AS I read your sentence I breathed a sign of relief, because I was becoming worried that I might have to find a replacement for "as" in its temporal sense.

Wish I may, wish I might, know how the hell to decently write. When for example to use "that" as opposed to "which". Being slightly (?) fucktarded I use 'that' to point and 'which' to tell which one, mostly. But I think the whole bit was covered in a level of schooling to which I was denied entrance. Alas, poor me.

 
At 9:47 am, Blogger Dr Zen said...

Use "that" to distinguish in classes and "which" to add information.

"The dog that barked..." Which dog? the one that barked.

"The dog, which barked..." You already know which dog, and here is some information about the dog you are already aware of.

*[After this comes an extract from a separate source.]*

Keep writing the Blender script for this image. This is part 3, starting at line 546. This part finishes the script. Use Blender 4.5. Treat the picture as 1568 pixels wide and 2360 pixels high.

I'll post something more about it.

 
At 7:30 pm, Anonymous Anonymous said...

boots sez:

"I'll post something more about it." [that/which]

Your doing so would be most appreciated, it still seems a bit subtle and murky to me.

 
At 7:32 pm, Blogger Sopwith-Camel said...

"Because you're young, you'll meet a stranger some night"

Bowie agrees with you, Doctor. (and that is not a song abut dogging.)

But I. myself, would not be paying quite so much attention to the "as-es" and the "'cozzes" of the pieces in question. We all read in different ways. In your two examples given, I do not think I would have been mislead when I read them. I might even, (in fact I *would*), have been amused and entertained by any double-meanings that the usage had stirred up in my head.

I would have laughed at the Protocols of the Elders of Sion, not taken the meanings literally and become an anti-semite.

I wonder if you aren't perhaps protecting us too much? But, I know, you are the scholar-monk charged by your employers with steering us along the paths of righteous entertainment. Aad the world has an alarming number of souls in it who will, robot-like, react to the literal sense of what they read, without having a quiet think and a chuckle before moving on.

 
At 9:48 am, Blogger Dr Zen said...

You can't read many books if you stop and think about each sentence.

 
At 7:44 pm, Blogger Sopwith-Camel said...

Dr Zen wrote "You can't read many books if you stop and think about each sentence."

Quite. That was my point about the sentences used: I myself might have noticed them briefly, because I tend to read things at least twice; but millions of other readers wouldn't have seen or cared. Unless you are saying, (and if so, then I not only agree with what you say but understand why you do that editing thing), that the reader often takes in things without being aware that they have taken them in on any conscious level. But then, much as I would love to be right for once in my life, I know that, as always, I am totally wrong.

 
At 9:58 pm, Anonymous Anonymous said...

S-C wrote,

"...I know that, as always, I am totally wrong."

At least you have that bit right so what's become of your sum?

 
At 12:54 pm, Blogger Dr Zen said...

For most of us, the construction meaning is unconscious, and has been since we were four or five years old. HTH.